Slowly, sporadically, and privately, I taught myself to paint and began creating paintings about the experiences and emotions that all human beings share. Themes of love, attraction, hope, despair, loneliness, the beauty of sky, the perfection of a horizon, the power of a person touching another were given life on pieces of canvas. I created images that came from a place of truth. I tried to make sense of and give order to a world that seemed to know neither.
It simply never occurred to me to paint about themes in any other context than that of my own life as a person who happens to be gay. I had never had a problem relating to work created by heterosexuals in a heterosexual context. Why should I create paintings whose context was anything other than the truth of my life as a gay man?
I started showing my early paintings in bars and restaurants in the gay neighborhood of Toronto. From there things moved very quickly. Within a short time, I exhibited and sold my work in high-end, mainstream galleries throughout North America, and reproductions of my work throughout the world.

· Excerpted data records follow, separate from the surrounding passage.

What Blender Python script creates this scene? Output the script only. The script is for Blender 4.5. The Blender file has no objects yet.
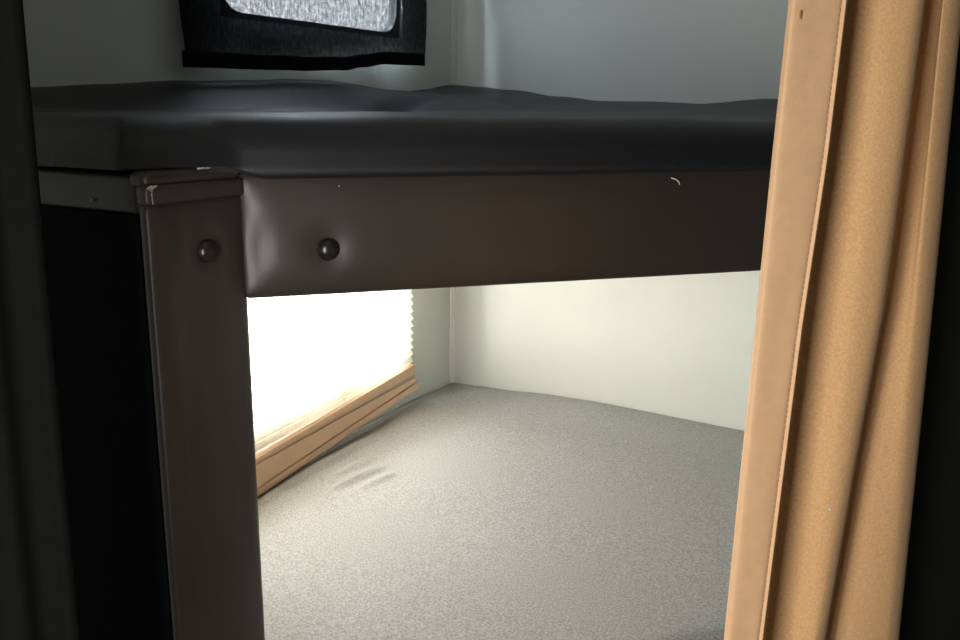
import bpy, bmesh, math, random
from mathutils import Vector, Matrix, noise
random.seed(4)
S = bpy.context.scene
COL = S.collection

# ------------------------------------------------------------------ camera
PITCH, ROLL, YAW, FOC = math.radians(13.7), math.radians(.7), math.radians(28.5), 880.0
cam_data = bpy.data.cameras.new('camera')
cam = bpy.data.objects.new('camera', cam_data); COL.objects.link(cam)
cam_data.sensor_width = 36.0; cam_data.lens = FOC / 960 * 36.0; cam_data.clip_start = .02
fwd = Vector((-math.sin(YAW)*math.cos(PITCH), math.cos(YAW)*math.cos(PITCH), -math.sin(PITCH)))
rt = Vector((math.cos(YAW), math.sin(YAW), 0)); up = rt.cross(fwd)
r2 = rt*math.cos(ROLL) + up*math.sin(ROLL); u2 = up*math.cos(ROLL) - rt*math.sin(ROLL)
M = Matrix((r2, u2, -fwd)).transposed().to_4x4(); M.translation = Vector((1.416, -2.418, 1.5))
cam.matrix_world = M
S.camera = cam

# ------------------------------------------------------------------ sky, daylight, room fill light, exposure
W = bpy.data.worlds.new('sky'); S.world = W; W.use_nodes = True
W.node_tree.nodes['Background'].inputs[0].default_value = (.86, .93, 1, 1)
W.node_tree.nodes['Background'].inputs[1].default_value = 6.0

def area(name, loc, target, sx, sy, power, col):
    l = bpy.data.lights.new(name, 'AREA'); l.shape = 'RECTANGLE'; l.size = sx; l.size_y = sy
    l.energy = power; l.color = col
    o = bpy.data.objects.new(name, l); COL.objects.link(o); o.location = loc
    o.rotation_euler = (Vector(target) - Vector(loc)).to_track_quat('-Z', 'Y').to_euler()
    return o
area('daylight_lower_window', (-.60, -.92, 1.00), (1, -.92, .99), 2.2, .62, 170, (1, .965, .88))
area('daylight_upper_window', (-.30, -.62, 2.14), (1, -.62, 2.10), 1.0, 1.02, 170, (.74, .87, 1))
area('room_fill', (1.205, -2.82, 1.22), (1.15, -1.5, 1.15), .30, .85, 18, (1, .98, .95))  # unseen fill added behind the camera to light curtain and bunk

S.view_settings.view_transform = 'Standard'; S.view_settings.look = 'None'
S.view_settings.gamma = 1; S.view_settings.use_curve_mapping = False
S.view_settings.exposure = 0.0

# ------------------------------------------------------------------ materials
def lin(c): return tuple((v/255/12.92 if v/255 <= .04045 else ((v/255+.055)/1.055)**2.4) for v in c) + (1,)
def mat(name, rgb, rough=.5, spec=.5, noise_scale=0, noise_amt=0, bump=0, bump_scale=200, sheen=0, stretch=None):
    m = bpy.data.materials.new(name); m.use_nodes = True
    nt = m.node_tree; b = nt.nodes['Principled BSDF']
    c = lin(rgb); b.inputs['Base Color'].default_value = c
    b.inputs['Roughness'].default_value = rough; b.inputs['Specular IOR Level'].default_value = spec
    if sheen: b.inputs['Sheen Weight'].default_value = sheen; b.inputs['Sheen Roughness'].default_value = .4
    if noise_scale or bump:
        tc = nt.nodes.new('ShaderNodeTexCoord'); mp = nt.nodes.new('ShaderNodeMapping')
        nt.links.new(tc.outputs['Object'], mp.inputs['Vector'])
        if stretch: mp.inputs['Scale'].default_value = stretch
    if noise_scale:
        n = nt.nodes.new('ShaderNodeTexNoise'); n.inputs['Scale'].default_value = noise_scale; n.inputs['Detail'].default_value = 5
        nt.links.new(mp.outputs[0], n.inputs['Vector'])
        r = nt.nodes.new('ShaderNodeValToRGB')
        r.color_ramp.elements[0].position = .3; r.color_ramp.elements[1].position = .7
        r.color_ramp.elements[0].color = tuple(v*(1-noise_amt) for v in c[:3]) + (1,)
        r.color_ramp.elements[1].color = tuple(min(1, v*(1+noise_amt)) for v in c[:3]) + (1,)
        nt.links.new(n.outputs['Fac'], r.inputs['Fac']); nt.links.new(r.outputs['Color'], b.inputs['Base Color'])
    if bump:
        n2 = nt.nodes.new('ShaderNodeTexNoise'); n2.inputs['Scale'].default_value = bump_scale; n2.inputs['Detail'].default_value = 3
        nt.links.new(mp.outputs[0], n2.inputs['Vector'])
        bp = nt.nodes.new('ShaderNodeBump'); bp.inputs['Strength'].default_value = bump; bp.inputs['Distance'].default_value = .002
        nt.links.new(n2.outputs['Fac'], bp.inputs['Height']); nt.links.new(bp.outputs['Normal'], b.inputs['Normal'])
    return m

M_WALL = mat('white_wall_panel', (212, 217, 211), .38, .4, 3, .03, .06, 60)
M_TRIM = mat('white_trim', (222, 224, 220), .35, .5)
M_CEIL = mat('ceiling_panel', (205, 205, 200), .6)
M_FLOOR = mat('floor_vinyl', (92, 76, 60), .45, .4, 6, .25, stretch=(1, 8, 1))
M_DARK = mat('black_panel', (18, 18, 18), .7, .2)
M_VINYL = mat('brown_vinyl', (53, 47, 42), .42, .45, 8, .10, .06, 420)
M_VINYLPALE = mat('worn_vinyl_and_highlight', (165, 160, 150), .7, .2, 300, .5)  # real wear on the scuff; painted highlight on the folded edge
M_BUTTON = mat('button_vinyl', (30, 27, 25), .28, .5)
M_NAVY = mat('navy_cloth', (14, 17, 24), .9, .1, 40, .2)
M_BSHEET = mat('black_sheet', (17, 19, 23), .56, .6, 60, .2, .18, 500, sheen=.05)
M_GSHEET = mat('grey_knit_sheet', (170, 173, 174), .85, .2, 260, .32, .3, 700)
M_SUEDE = mat('beige_suede', (198, 156, 110), .85, .2, 420, .12, .25, 500, sheen=.1)
M_HEM = mat('beige_hem', (204, 164, 124), .6, .35, 90, .04, .1, 400)
M_THREAD = mat('stitch_thread', (190, 150, 112), .8)
M_CHAR = mat('charcoal_curtain', (13, 13, 12), .9, .08, 60, .12)
M_RAIL = mat('beige_shade_rail', (238, 202, 170), .5, .4, 20, .04)
M_RAILD = mat('shade_cord_brown', (120, 92, 66), .7)  # brown of the short cord beside the rails
M_STAIN = mat('brown_stain', (150, 100, 66), .8)
M_LINT = mat('pale_lint', (200, 198, 190), .8)
M_BOARD = mat('bunk_board', (110, 92, 72), .7, .3, 8, .2, stretch=(1, 10, 1))
M_FRAME = mat('window_frame', (60, 60, 60), .5)
M_MATT = mat('mattress_ticking', (160, 160, 158), .8)

def glass():
    m = bpy.data.materials.new('window_glass'); m.use_nodes = True; nt = m.node_tree
    nt.nodes.remove(nt.nodes['Principled BSDF'])
    t = nt.nodes.new('ShaderNodeBsdfTransparent'); g = nt.nodes.new('ShaderNodeBsdfGlossy'); g.inputs['Roughness'].default_value = .02
    mx = nt.nodes.new('ShaderNodeMixShader'); mx.inputs[0].default_value = .06
    nt.links.new(t.outputs[0], mx.inputs[1]); nt.links.new(g.outputs[0], mx.inputs[2])
    nt.links.new(mx.outputs[0], nt.nodes['Material Output'].inputs[0]); return m
M_GLASS = glass()

def sheer(name, rgb, transp, transl, weave=0, tcol=(1, 1, 1, 1)):
    """thin cloth: part light straight through the weave, part scattered through, the rest reflected"""
    m = bpy.data.materials.new(name); m.use_nodes = True; nt = m.node_tree
    nt.nodes.remove(nt.nodes['Principled BSDF']); c = lin(rgb)
    N = nt.nodes.new; L = nt.links.new
    t = N('ShaderNodeBsdfTransparent'); t.inputs[0].default_value = tcol
    tl = N('ShaderNodeBsdfTranslucent'); tl.inputs[0].default_value = c
    d = N('ShaderNodeBsdfDiffuse'); d.inputs[0].default_value = c
    m1 = N('ShaderNodeMixShader'); m1.inputs[0].default_value = transl
    L(d.outputs[0], m1.inputs[1]); L(tl.outputs[0], m1.inputs[2])
    m2 = N('ShaderNodeMixShader'); m2.inputs[0].default_value = transp
    L(m1.outputs[0], m2.inputs[1]); L(t.outputs[0], m2.inputs[2])
    if weave:
        tc = N('ShaderNodeTexCoord'); fac = None
        for sc in ((1, 1100, 50), (1, 200, 160)):
            mp = N('ShaderNodeMapping'); mp.inputs['Scale'].default_value = sc; L(tc.outputs['Object'], mp.inputs['Vector'])
            n = N('ShaderNodeTexNoise'); n.inputs['Scale'].default_value = .45; n.inputs['Detail'].default_value = 2; L(mp.outputs[0], n.inputs['Vector'])
            if fac is None: fac = n.outputs['Fac']
            else:
                mu = N('ShaderNodeMath'); mu.operation = 'MULTIPLY'; L(fac, mu.inputs[0]); L(n.outputs['Fac'], mu.inputs[1]); fac = mu.outputs[0]
        mr = N('ShaderNodeMapRange'); mr.inputs[1].default_value = .10; mr.inputs[2].default_value = .42
        mr.inputs[3].default_value = transp*(1-weave); mr.inputs[4].default_value = transp*(1+weave)
        L(fac, mr.inputs[0]); L(mr.outputs[0], m2.inputs[0])
    L(m2.outputs[0], nt.nodes['Material Output'].inputs[0]); return m
M_BCURT = sheer('black_window_cloth', (13, 13, 15), .105, .05, .6)
M_HEMB = mat('black_curtain_hem', (15, 15, 17), .9, .1)
M_BACK = sheer('light_bounce_backing', (90, 90, 90), .90, .05)  # unseen backing face added to bounce window light behind the curtain
M_SHADE = sheer('beige_pleated_shade', (242, 234, 218), .28, .30)

# ------------------------------------------------------------------ helpers
def obj(name, bm, m, parent=None, smooth=True, recalc=True):
    me = bpy.data.meshes.new(name)
    if recalc: bmesh.ops.recalc_face_normals(bm, faces=bm.faces)
    if smooth:
        for f in bm.faces: f.smooth = True
    bm.to_mesh(me); bm.free(); me.materials.append(m)
    o = bpy.data.objects.new(name, me); COL.objects.link(o)
    if parent: o.parent = parent
    return o
def tag(o, label, cat, group=None):
    o['label'] = label; o['category'] = cat
    if group: o['group'] = group
    return o
def empty(name, loc, label, cat):
    o = bpy.data.objects.new(name, None); COL.objects.link(o); o.location = loc; o.empty_display_size = .1
    return tag(o, label, cat)
def struct(name, bm, m, parent=None, smooth=False):
    o = obj(name, bm, m, parent, smooth)
    if not parent: o['kind'] = 'structure'
    return o
def rebase(root):
    """children meshes are written in room coordinates; keep them there under a moved root"""
    for ch in root.children: ch.matrix_parent_inverse = Matrix.Translation(-Vector(root.location))
def box(bm, x0, x1, y0, y1, z0, z1):
    v = [bm.verts.new((x, y, z)) for x in (x0, x1) for y in (y0, y1) for z in (z0, z1)]
    for q in ((0, 1, 3, 2), (4, 6, 7, 5), (0, 4, 5, 1), (2, 3, 7, 6), (0, 2, 6, 4), (1, 5, 7, 3)):
        bm.faces.new([v[i] for i in q])
    return v
def prism(bm, pts, z0, z1):
    a = [bm.verts.new((x, y, z0)) for x, y in pts]; b = [bm.verts.new((x, y, z1)) for x, y in pts]
    bm.faces.new(a[::-1]); bm.faces.new(b); n = len(pts)
    for i in range(n): bm.faces.new((a[i], a[(i+1) % n], b[(i+1) % n], b[i]))
def tube(bm, pts, r, seg=8):
    rings = []
    for i, p in enumerate(pts):
        p = Vector(p); a = Vector(pts[max(i-1, 0)]); b = Vector(pts[min(i+1, len(pts)-1)])
        t = (b-a).normalized(); ref = Vector((0, 0, 1)) if abs(t.z) < .9 else Vector((1, 0, 0))
        u = t.cross(ref).normalized(); w = t.cross(u)
        rings.append([bm.verts.new(p + (u*math.cos(2*math.pi*k/seg) + w*math.sin(2*math.pi*k/seg))*r) for k in range(seg)])
    for a, b in zip(rings, rings[1:]):
        for k in range(seg): bm.faces.new((a[k], a[(k+1) % seg], b[(k+1) % seg], b[k]))
    bm.faces.new(rings[0]); bm.faces.new(rings[-1][::-1])
def smooth01(x): x = max(0, min(1, x)); return x*x*(3-2*x)
def interp(x, tab):
    if x <= tab[0][0]: return tab[0][1]
    for (a, va), (b, vb) in zip(tab, tab[1:]):
        if x <= b:
            t = smooth01((x-a)/(b-a)); return va + (vb-va)*t
    return tab[-1][1]
def padded(bm, org, ex, en, L, T, H, r, bulge=0, dimples=(), step=.012, disp=None):
    """upholstered board. org = lower left corner of the front face; ex along, en outwards, z up; face bulges, dimples (u, z, depth, radius)"""
    ex, en = Vector(ex), Vector(en); ez = Vector((0, 0, 1))
    nu, nz, nt = max(6, int(L/step)), max(6, int(H/step)), max(4, int(T/step))
    def put(a, b, c):                         # a,b,c in 0..1 (u, thickness from back to front, z)
        p = Vector((a*L, (b-1)*T, c*H))
        lo = Vector((r, -T+r, r)); hi = Vector((L-r, -r, H-r))
        q = Vector([max(l, min(h, v)) if h > l else (l+h)/2 for v, l, h in zip(p, lo, hi)])
        d = p-q
        if d.length > 1e-9: p = q + d.normalized()*r
        if b > .99:
            e = min(1, min(a*L, (1-a)*L)/.05); f = min(1, min(c*H, (1-c)*H)/.045)
            p.y += bulge*smooth01(e)*smooth01(f)
            for (du, dz, dd, dr) in dimples:
                rr = math.hypot(p.x-du, p.z-dz); p.y -= dd*math.exp(-(rr/dr)**2)
            if disp: p.y += disp(p.x, p.z)*smooth01(min(e, f)*2)
        return Vector(org) + ex*p.x + en*p.y + ez*p.z
    cache = {}
    def V(i, j, k):
        key = (i, j, k)
        if key not in cache: cache[key] = bm.verts.new(put(i/nu, j/nt, k/nz))
        return cache[key]
    for i in range(nu):
        for k in range(nz):
            for j in (0, nt): bm.faces.new((V(i, j, k), V(i+1, j, k), V(i+1, j, k+1), V(i, j, k+1)))
        for j in range(nt):
            for k in (0, nz): bm.faces.new((V(i, j, k), V(i+1, j, k), V(i+1, j+1, k), V(i, j+1, k)))
    for j in range(nt):
        for k in range(nz):
            for i in (0, nu): bm.faces.new((V(i, j, k), V(i, j+1, k), V(i, j+1, k+1), V(i, j, k+1)))

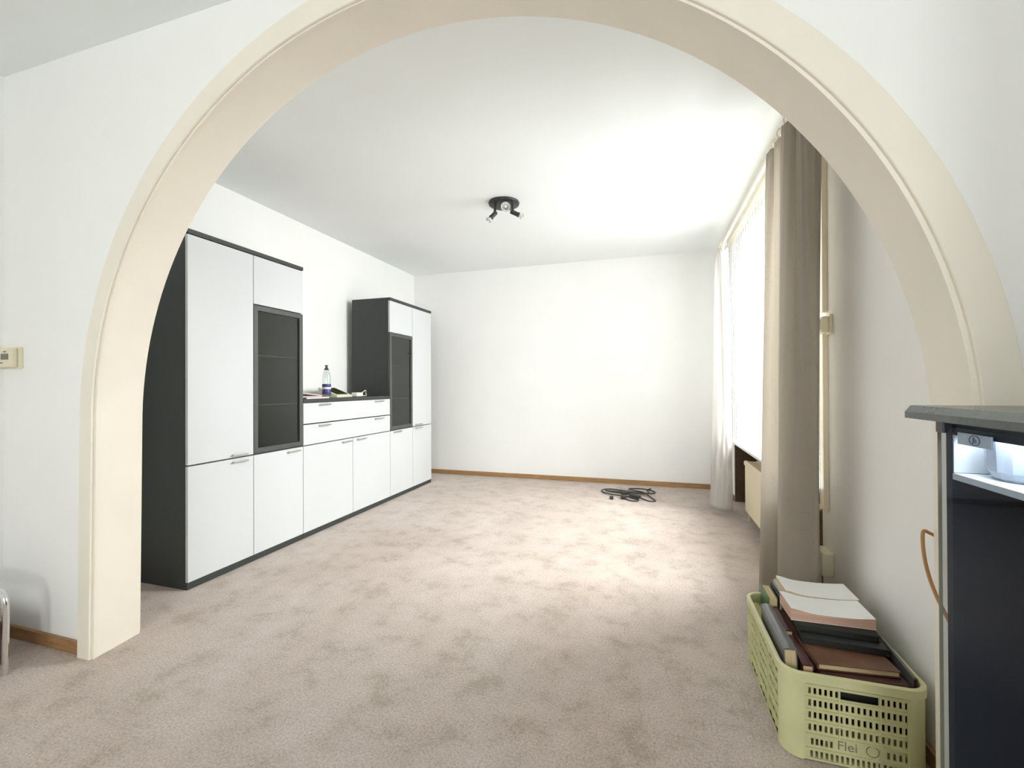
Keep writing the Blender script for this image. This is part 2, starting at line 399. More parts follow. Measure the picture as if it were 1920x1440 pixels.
# baseboards
BH = 0.052
struct(MB().box((UL, VB - 0.014, 0), (UR, VB, BH), 0.003).build('baseboard_back', MT['wood']))
struct(MB().box((UL, AV1, 0), (UL + 0.014, VB - 0.014, BH), 0.003).build('baseboard_left', MT['wood']))
struct(MB().box((NL, AV0 - 0.014, 0), (JL - 0.084, AV0, BH), 0.003).build('baseboard_arch_left', MT['wood']))
struct(MB().box((NL, NB, 0), (NL + 0.014, AV0 - 0.014, BH), 0.003).build('baseboard_near_left', MT['wood']))
struct(MB().box((UR - 0.014, WV1 + 0.0, 0), (UR, VB - 0.014, BH), 0.003).build('baseboard_right', MT['wood']))
struct(MB().box((UR - 0.014, 1.43, 0), (UR, WV0, BH), 0.003).build('baseboard_right_front', MT['wood']))

# windows
def window(n, v0, v1, w0, w1, mull, sill):
    r = bpy.data.objects.new('window_%d' % n, None); COL.objects.link(r); r.location = (0.96, (v0 + v1) / 2, w0); struct(r)
    def put(mb, nm, m): o = mb.build(nm, m, r); o.location = (-0.96, -(v0 + v1) / 2, -w0); return o
    f = 0.055
    put(MB().panel([v0, v1], [w0, w1], [(a + (f if k == 0 else f / 2), w0 + f, b - (f if k == len(mull) else f / 2), w1 - f)
        for k, (a, b) in enumerate(zip([v0] + mull, mull + [v1]))], 0.05, Matrix(((0, 0, 1, 0.94), (1, 0, 0, 0), (0, 1, 0, 0), (0, 0, 0, 1)))), 'frame', MT['pvc'])
    for k, (a, b) in enumerate(zip([v0] + mull, mull + [v1])):
        put(MB().box((0.962, a + f * 0.7, w0 + f * 0.7), (0.968, b - f * 0.7, w1 - f * 0.7)), 'pane', MT['clear'])
    if sill: put(MB().box((sill, v0 - 0.03, w0 - 0.020), (UR, v1 + 0.36, w0), 0.003).box((UR - 0.002, v0, w0 - 0.02), (0.985, v1, w0), 0.003), 'sill', MT['pvc'])
    return r
window(1, WV0 + 0.001, 4.289, 0.617, WT, [3.5], 0.697)
w2 = bpy.data.objects.new('window_2', None); COL.objects.link(w2); w2.location = (0, NB - 0.18, XB); struct(w2)
MB().panel([XW0 + 0.001, XW1 - 0.001], [0.001, XT - XB - 0.001], [(XW0 + 0.055, 0.055, 0.055, XT - XB - 0.055), (0.095, 0.055, XW1 - 0.055, XT - XB - 0.055)], 0.05, Matrix(((1, 0, 0, 0), (0, 0, -1, 0), (0, 1, 0, 0), (0, 0, 0, 1)))).build('frame', MT['pvc'], w2)
for (a, b) in ((XW0 + 0.04, 0.065), (0.085, XW1 - 0.04)):
    MB().box((a, -0.03, 0.04), (b, -0.024, XT - XB - 0.04)).build('pane', MT['clear'], w2)
MB().box((XW0 + 0.002, 0.0, 0.0), (XW1 - 0.002, 0.20, 0.022), 0.004).build('sill', MT['pvc'], w2)
# radiator niche under the sill
nb = MB().box((0.985, WV0, 0), (1.03, WV1, 0.585)).box((UR + 0.002, WV1 - 0.02, 0), (0.985, WV1 + 0.0, 0.585)).box((UR + 0.002, WV0, 0), (0.985, WV0 + 0.02, 0.585))
struct(nb.build('wall_niche', MT['niche']))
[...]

I see my work as a documentation, an interpretation, a crystallization of singular moments rendered in line, color, light, shadow, using a hundred brushes, a thousand colors, and a million brushstrokes. I strive to make people stop — if only for a moment — to think and actually feel something human… and humane. My paintings contain as many questions as answers.
I hope that in its silence the body of my work has given a voice to my life, the lives of others, and in doing so, the dignity of all people.